Tolkien gives the unmarried women of his story something that he did not give to his own wife. When critics sneered at what they regarded as the bachelor atmosphere of Tolkien’s work, a kind of Drones Club (the club in which P.G Woodhouse’s, Bertie Wooster was a member) in a heroic tale, Tolkien replied that it would be irresponsible for an unmarried man to marry before going to war. A husband is one who, in Old English, is bonded to his house and land and cannot leave them.

Tolkien did not follow this principle. As he wrote to his son, Michael in 1941:

“On January 8th I went back to her [Edith Bratt], and became engaged, and informed an astonished family. I picked up my socks and did a spot of work… and then war broke out the next year [July 28th 1914], while I still had a year to go at college. In those days chaps joined up, or were scorned publicly. It was a nasty cleft to be in, especially for a man with too much imagination and little physical courage. No degree: no money: fiancee. I endured the obloquy, and hints becoming outspoken from relatives, stayed up, and produced a First in Finals in 1915. Bolted into the army: July 1915. I found the situation intolerable and married on March 22nd, 1916. May found me crossing the Channel… for the carnage of the Somme.”

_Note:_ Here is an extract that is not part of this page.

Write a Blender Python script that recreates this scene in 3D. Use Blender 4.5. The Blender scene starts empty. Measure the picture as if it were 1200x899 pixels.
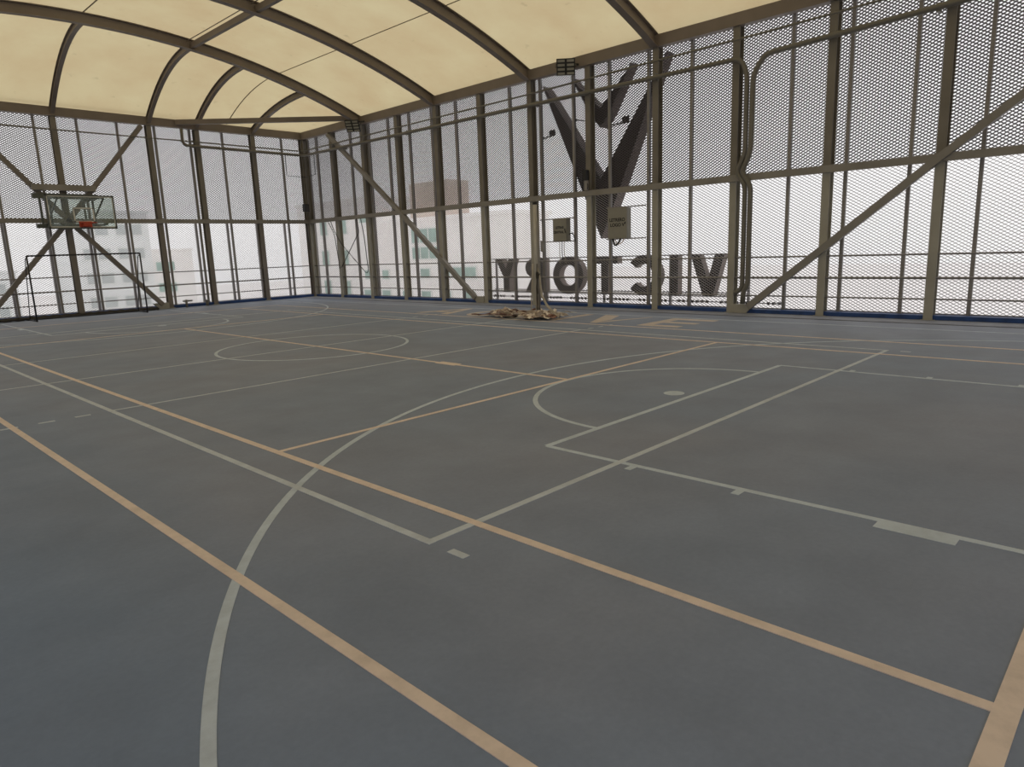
import bpy, math, random
from mathutils import Vector, Matrix

C = bpy.context.scene.collection
# ------------------------------------------------------------------ camera, sky, exposure
cam_d = bpy.data.cameras.new('camera')
cam = bpy.data.objects.new('camera', cam_d)
C.objects.link(cam)
bpy.context.scene.camera = cam
cam_d.sensor_width = 36.0
cam_d.lens = 806.435 * 36.0 / 1200.0
cam_d.clip_end = 2000
Rw = Matrix(((0.689662636777127, -0.7232879386259353, -0.03492857385960324),
             (0.161913182492092, 0.10701277688442201, 0.9809854162620193),
             (-0.7057971158689323, -0.6822043853726902, 0.19091256587602295))).transposed()
cam.matrix_world = Matrix.Translation((0, 0, 1.72)) @ Rw.to_4x4()

world = bpy.data.worlds.new('overcast_sky')
bpy.context.scene.world = world
world.use_nodes = True
wn = world.node_tree.nodes
wl = world.node_tree.links
bg = wn['Background']
tc = wn.new('ShaderNodeTexCoord')
mp = wn.new('ShaderNodeMapping'); mp.inputs['Scale'].default_value = (1, 1, 2.2)
nz = wn.new('ShaderNodeTexNoise'); nz.inputs['Scale'].default_value = 1.6; nz.inputs['Detail'].default_value = 4
cr = wn.new('ShaderNodeValToRGB')
cr.color_ramp.elements[0].position = 0.3; cr.color_ramp.elements[0].color = (0.90, 0.89, 0.905, 1)
cr.color_ramp.elements[1].position = 0.7; cr.color_ramp.elements[1].color = (0.99, 0.975, 0.975, 1)
wl.new(tc.outputs['Generated'], mp.inputs['Vector']); wl.new(mp.outputs[0], nz.inputs['Vector'])
wl.new(nz.outputs['Fac'], cr.inputs['Fac']); wl.new(cr.outputs[0], bg.inputs['Color'])
bg.inputs['Strength'].default_value = 1.1

vs = bpy.context.scene.view_settings
vs.view_transform = 'Standard'; vs.look = 'None'; vs.gamma = 1.0; vs.use_curve_mapping = False
vs.exposure = 0.0

# ------------------------------------------------------------------ materials
def mat(name, col, rough=0.6, metal=0.0, var=0.0, scale=3.0, spec=0.5, bump=0.0, stretch=None):
    m = bpy.data.materials.new(name); m.use_nodes = True
    n = m.node_tree.nodes; l = m.node_tree.links; b = n['Principled BSDF']
    b.inputs['Base Color'].default_value = (*col, 1); b.inputs['Roughness'].default_value = rough
    b.inputs['Metallic'].default_value = metal; b.inputs['Specular IOR Level'].default_value = spec
    if var or bump:
        t = n.new('ShaderNodeTexCoord'); no = n.new('ShaderNodeTexNoise')
        no.inputs['Scale'].default_value = scale; no.inputs['Detail'].default_value = 6
        if stretch:
            ma = n.new('ShaderNodeMapping'); ma.inputs['Scale'].default_value = stretch
            l.new(t.outputs['Object'], ma.inputs['Vector']); l.new(ma.outputs[0], no.inputs['Vector'])
        else:
            l.new(t.outputs['Object'], no.inputs['Vector'])
        if var:
            r = n.new('ShaderNodeValToRGB')
            r.color_ramp.elements[0].position = 0.3; r.color_ramp.elements[1].position = 0.7
            r.color_ramp.elements[0].color = (*[c * (1 - var) for c in col], 1)
            r.color_ramp.elements[1].color = (*[min(1, c * (1 + var)) for c in col], 1)
            l.new(no.outputs['Fac'], r.inputs['Fac']); l.new(r.outputs[0], b.inputs['Base Color'])
        if bump:
            bu = n.new('ShaderNodeBump'); bu.inputs['Strength'].default_value = bump
            l.new(no.outputs['Fac'], bu.inputs['Height']); l.new(bu.outputs[0], b.inputs['Normal'])
    return m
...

I will leave my readers who want to know more about the story of John and Edith to one of the excellent biographies of Tolkien. Here we are going to think a little about the story of Sam Gamgee and Rosie Cotton.

Sam joined up or, rather, was conscripted, in April 3018 in the Third Age or 1418 in the Shire Reckoning. He already had an understanding with Rosie Cotton and here I wish to express my admiration for Rosie. She was a farmer’s daughter. Her father owned his own house and land. Sam was only a the son of a land worker with no prospects that this might change. The heirs to Bag End were the Sackville-Bagginses and given their known reputation were unlikely to be overly generous to their retainers. Sam was only a servant and not a master. Rosie was the daughter of a master, and so, just like Gandalf, she must have seen something in him that others might have been slower to see.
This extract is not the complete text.